Costurado por Cunha em sua eleição para a presidência da Câmara, o domínio já ocorreu em 2015, o que ajudou a fragilizar a presidente afastada Dilma Rousseff. Fruto de acordo entre os partidos, a divisão anual das comissões leva em conta o tamanho das bancadas, sendo que as maiores têm preferência a cada rodada de escolhas. Ao lidar com 14 partidos, Cunha assegurou maioria nos colegiados que seu grupo define como prioritários.
A Comissão de Constituição e Justiça (CCJ), considerada a mais importante da Câmara, serve de exemplo. É presidida pelo peemedebista Osmar Serraglio (PR), cuja indicação teve a bênção de Cunha. Dos 65 titulares da CCJ, PMDB e centrão respondem por mais da metade.
– A comissão ainda não votou temas polêmicos neste ano, fica difícil dizer se algum grupo já tem domínio.

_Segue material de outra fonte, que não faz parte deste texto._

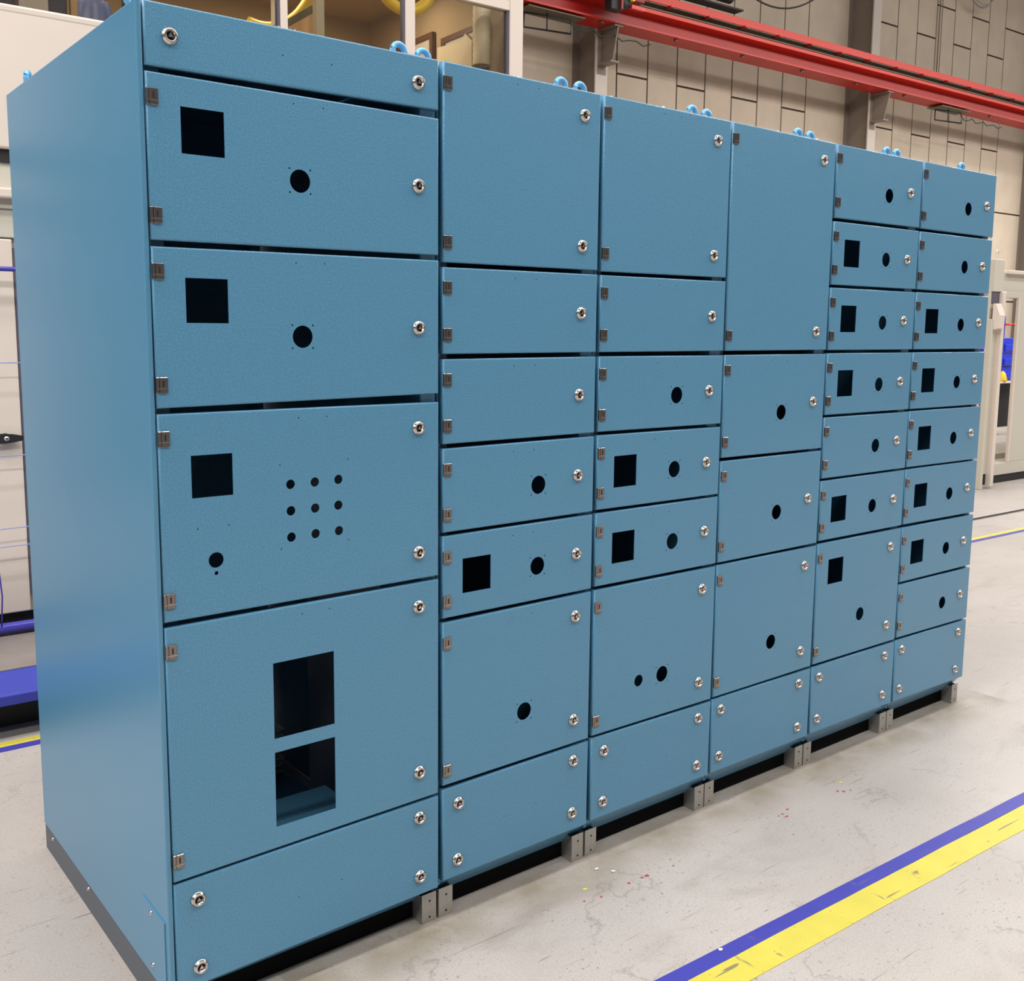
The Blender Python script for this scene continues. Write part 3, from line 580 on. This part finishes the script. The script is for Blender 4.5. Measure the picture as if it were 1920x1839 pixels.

As maiorias são construídas por afinidades na forma como os deputados avaliam cada projeto – afirma Serraglio.
Com 11 presidências na sua cota, o centrão lidera comissões como Agricultura, Minas e Energia e Segurança Pública, esta com forte presença da bancada da bala. O bloco ficou com a Comissão de Defesa dos Direitos da Mulher, dirigida por Gorete Pereira (PR-CE), integrante da frente parlamentar cristã, descrita por colegas como "moderada" dentro da bancada da bíblia.
Aliança entre centrão e PMDB deixa PT isolado
O centrão ainda garantiu a presidência da Comissão de Educação (CE), na figura de Arnaldo Faria de Sá (PTB-SP), e colocou no colegiado o pastor Marco Feliciano (PSC-SP), junto de Eduardo Bolsonaro (PSC-SP) e Jair Bolsonaro (PSC-RJ). Nas matérias em que o bloco se juntar ao PSDB, vencerá as votações.
– Como têm maioria, chegam sem disposição para diálogo, patrolando. A gente tenta obstruir, mas é difícil. Assim, o centrão impõe uma agenda conservadora – critica a deputada Maria do Rosário (PT-RS), que faz parte da CCJ e da CE.
A costura entre centrão e PMDB deixou o PT isolado e sem o comando das comissões mais disputadas. Nas suas escolhas, o partido levou a presidência de Cultura, Direitos Humanos e Fiscalização e Controle. A primeira opção foi a Comissão de Fiscalização, usada para questionar atos do governo interino de Michel Temer e barrar apurações de medidas de Dilma Rousseff.